The Ministry of Justice has recently published its review of the introduction of Employment Tribunal (‘ET’) fees. The fees were first introduced 2013 and many groups have raised concerns that they are a potentially serious barrier to bringing claims in the ET, particularly for less well off workers and those who have just lost their jobs.

The review concludes that fees are not proving a barrier to access to justice. On the issue of fees it states, “While there is clear evidence that ET fees have discouraged people from bringing claims, there is no conclusive evidence that they have been prevented from doing so.”  It also asserts that the introduction of mandatory conciliation through ACAS in May 2014 has been effective in helping claimants resolve disputes, reducing the number of tribunal claims.

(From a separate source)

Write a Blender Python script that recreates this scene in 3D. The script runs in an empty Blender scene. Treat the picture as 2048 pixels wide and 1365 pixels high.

In contrast, unions across the board including the Public and Commercial Services Union, the TUC, and Unite have criticised the reforms, claiming that the new system has put working people in a situation where they are ‘priced out of justice’ and making the point that low-paid women are the biggest losers. Endorsing this view, the Law Society president Robert Bourns has said that some of the most affected areas are ‘claims in areas such as sexual discrimination and equal pay.’ Quoted in Personnel Today, he goes on to say, “the reduction in Tribunal cases is not offset by the increase in people using ACAS’ early conciliation service.” He also suggests that solicitors working in the field have already noted a change in employer behaviour due to the reduction in the number of claims.

Notwithstanding the above, the Ministry of Justice review acknowledges that there is room for improvement, suggesting, in particular, the following changes:

  1. An increase in the monthly income threshold for individuals to qualify for a fee waiver – bringing it up to £1,250, which, as the review explains, is broadly the equivalent of full time earnings at the national living wage rate – making Tribunals free for the lowest paid.
  2. Improving awareness of the help available to employees in relation to fees – by continuing to make reforms to the Help with Fees fee waiver scheme, as well as improving awareness of the Lord Chancellor’s exceptional power to remit fees.
  3. Removing fees for certain proceedings in the ETs which relate to insolvent employers.

The consultation period for these proposals runs until 14 March this year, the same month in which the Supreme Court is scheduled to hear a legal challenge by Unison against the introduction of fees. The consultation paper can be found here, and responses to the consultation can be submitted here.

The issue of reform of the ET system has long caused controversy. For more background and detail on some of the available data see our blog of May last year where we discussed the ACAS report analysing the performance of conciliation services. Data in that report indicated that 20% of Claimants reported withdrawing claims because ET fees were off putting.

There is no doubt that ET reform is an issue that will continue to divide opinion. Unions and employers will watch with interest as the latest developments unfold next month.